Sessions’ reinstatement of this form of civil asset forfeiture is unconstitutional and infringes on citizens’ rights against government abuse, Goldstein says.

“I believe civil asset forfeiture is in complete violation of our Constitution,” Goldstein said. “What Jeff Sessions is doing is undermining federalism. He’s going to allow law enforcement to undermine state constitutions, state laws, and the Tenth Amendment.”

Stripping Property Rights

Derek Cohen, deputy director of Right on Crime, a joint project of the Texas Public Policy Foundation, the American Conservative Union Foundation, and Prison Fellowship, says civil asset forfeiture strips people of their rights to due process and favors the wealthy.

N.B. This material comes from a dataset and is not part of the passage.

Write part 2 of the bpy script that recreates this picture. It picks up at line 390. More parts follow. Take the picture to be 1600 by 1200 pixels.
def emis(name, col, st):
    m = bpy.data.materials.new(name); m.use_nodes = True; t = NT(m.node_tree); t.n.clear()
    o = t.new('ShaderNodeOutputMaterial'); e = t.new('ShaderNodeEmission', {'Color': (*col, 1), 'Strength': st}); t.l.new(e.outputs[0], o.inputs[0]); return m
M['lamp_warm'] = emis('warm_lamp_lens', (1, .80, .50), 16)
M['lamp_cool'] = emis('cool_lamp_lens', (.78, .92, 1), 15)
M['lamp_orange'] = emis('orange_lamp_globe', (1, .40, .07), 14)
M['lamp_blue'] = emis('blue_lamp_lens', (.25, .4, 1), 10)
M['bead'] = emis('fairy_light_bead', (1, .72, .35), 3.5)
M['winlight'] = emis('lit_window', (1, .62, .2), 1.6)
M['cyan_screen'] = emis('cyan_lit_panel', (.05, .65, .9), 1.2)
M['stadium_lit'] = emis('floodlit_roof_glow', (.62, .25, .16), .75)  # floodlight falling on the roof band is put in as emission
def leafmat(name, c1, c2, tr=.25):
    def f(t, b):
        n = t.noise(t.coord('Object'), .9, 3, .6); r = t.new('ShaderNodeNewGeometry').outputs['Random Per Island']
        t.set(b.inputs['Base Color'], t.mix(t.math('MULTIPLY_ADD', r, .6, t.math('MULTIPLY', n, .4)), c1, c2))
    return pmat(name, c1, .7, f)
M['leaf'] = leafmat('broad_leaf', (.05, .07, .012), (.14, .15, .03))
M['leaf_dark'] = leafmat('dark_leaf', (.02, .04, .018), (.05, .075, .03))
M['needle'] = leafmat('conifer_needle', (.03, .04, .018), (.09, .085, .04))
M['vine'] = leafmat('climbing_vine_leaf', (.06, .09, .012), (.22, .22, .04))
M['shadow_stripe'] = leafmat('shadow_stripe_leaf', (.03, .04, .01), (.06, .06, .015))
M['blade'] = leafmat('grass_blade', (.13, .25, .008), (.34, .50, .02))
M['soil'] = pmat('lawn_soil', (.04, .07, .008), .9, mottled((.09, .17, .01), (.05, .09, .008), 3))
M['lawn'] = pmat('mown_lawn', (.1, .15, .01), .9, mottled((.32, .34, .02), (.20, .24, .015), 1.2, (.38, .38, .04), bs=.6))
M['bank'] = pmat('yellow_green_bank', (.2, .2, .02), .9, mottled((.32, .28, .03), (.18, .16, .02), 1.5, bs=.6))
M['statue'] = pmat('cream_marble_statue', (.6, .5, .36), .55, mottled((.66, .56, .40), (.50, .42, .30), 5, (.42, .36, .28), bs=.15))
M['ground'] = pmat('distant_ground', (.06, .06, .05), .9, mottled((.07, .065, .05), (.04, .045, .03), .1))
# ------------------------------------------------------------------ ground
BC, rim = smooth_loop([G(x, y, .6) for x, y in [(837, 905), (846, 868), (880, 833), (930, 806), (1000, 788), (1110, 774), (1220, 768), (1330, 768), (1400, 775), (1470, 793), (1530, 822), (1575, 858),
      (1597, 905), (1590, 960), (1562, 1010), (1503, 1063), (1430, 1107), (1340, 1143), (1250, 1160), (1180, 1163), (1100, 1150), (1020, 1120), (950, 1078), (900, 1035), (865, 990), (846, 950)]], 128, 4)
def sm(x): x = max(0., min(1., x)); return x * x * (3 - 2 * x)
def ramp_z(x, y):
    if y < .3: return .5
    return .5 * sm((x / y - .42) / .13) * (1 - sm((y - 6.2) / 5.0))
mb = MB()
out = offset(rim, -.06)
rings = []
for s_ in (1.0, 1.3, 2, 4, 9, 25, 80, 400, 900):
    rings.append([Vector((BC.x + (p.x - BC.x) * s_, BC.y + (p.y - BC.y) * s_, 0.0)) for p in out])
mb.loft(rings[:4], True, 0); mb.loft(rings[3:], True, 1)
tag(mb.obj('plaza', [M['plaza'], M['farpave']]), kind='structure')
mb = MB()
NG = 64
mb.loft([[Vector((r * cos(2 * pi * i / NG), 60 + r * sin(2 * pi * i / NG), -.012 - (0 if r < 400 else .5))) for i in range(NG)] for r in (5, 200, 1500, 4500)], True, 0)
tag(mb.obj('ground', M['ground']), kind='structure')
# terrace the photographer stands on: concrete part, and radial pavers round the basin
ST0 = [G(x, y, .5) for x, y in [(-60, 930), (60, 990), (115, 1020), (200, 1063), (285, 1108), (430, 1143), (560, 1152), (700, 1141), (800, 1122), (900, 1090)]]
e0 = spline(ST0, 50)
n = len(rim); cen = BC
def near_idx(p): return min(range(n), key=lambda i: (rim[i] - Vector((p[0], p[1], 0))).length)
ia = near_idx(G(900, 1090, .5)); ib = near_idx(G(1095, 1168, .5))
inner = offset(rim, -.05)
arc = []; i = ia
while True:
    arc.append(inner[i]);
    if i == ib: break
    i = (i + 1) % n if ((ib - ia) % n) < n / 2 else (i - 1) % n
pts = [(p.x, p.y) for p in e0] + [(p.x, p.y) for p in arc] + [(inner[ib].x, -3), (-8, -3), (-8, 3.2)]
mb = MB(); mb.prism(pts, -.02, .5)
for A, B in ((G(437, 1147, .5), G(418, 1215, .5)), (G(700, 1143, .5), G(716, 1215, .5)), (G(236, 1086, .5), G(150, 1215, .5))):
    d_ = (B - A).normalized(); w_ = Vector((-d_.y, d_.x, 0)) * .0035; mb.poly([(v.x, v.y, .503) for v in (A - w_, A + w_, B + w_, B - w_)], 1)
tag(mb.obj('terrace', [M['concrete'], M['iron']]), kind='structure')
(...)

“It puts the procedural hurdles in front of a property owner, innocent or not,” Cohen said. “If somebody has means, then they’ll be able to forward their interests in the system, whether they prevail or not. If someone doesn’t have those means, they can’t even afford to mount a defense.”

High Price of Justice

Victims of civil asset forfeiture without being convicted of a crime are effectively required to pay the government to return their property, Cohen says.

“Sure, you get a hearing,” Cohen said. “But for a hearing, you need to take time off work. If you’re an hourly wage earner, that cuts into your time right there.

“I have my Ph.D. in criminology, and some of the arcane practices that are used pursuant to forfeiture, even I don’t understand,” Cohen said. “You have to get an attorney who specializes in this, which is not cheap. If we’re talking about the forfeiture of a $2,500 car that takes you $4,000 worth of time and effort to defend, did you really prevail?”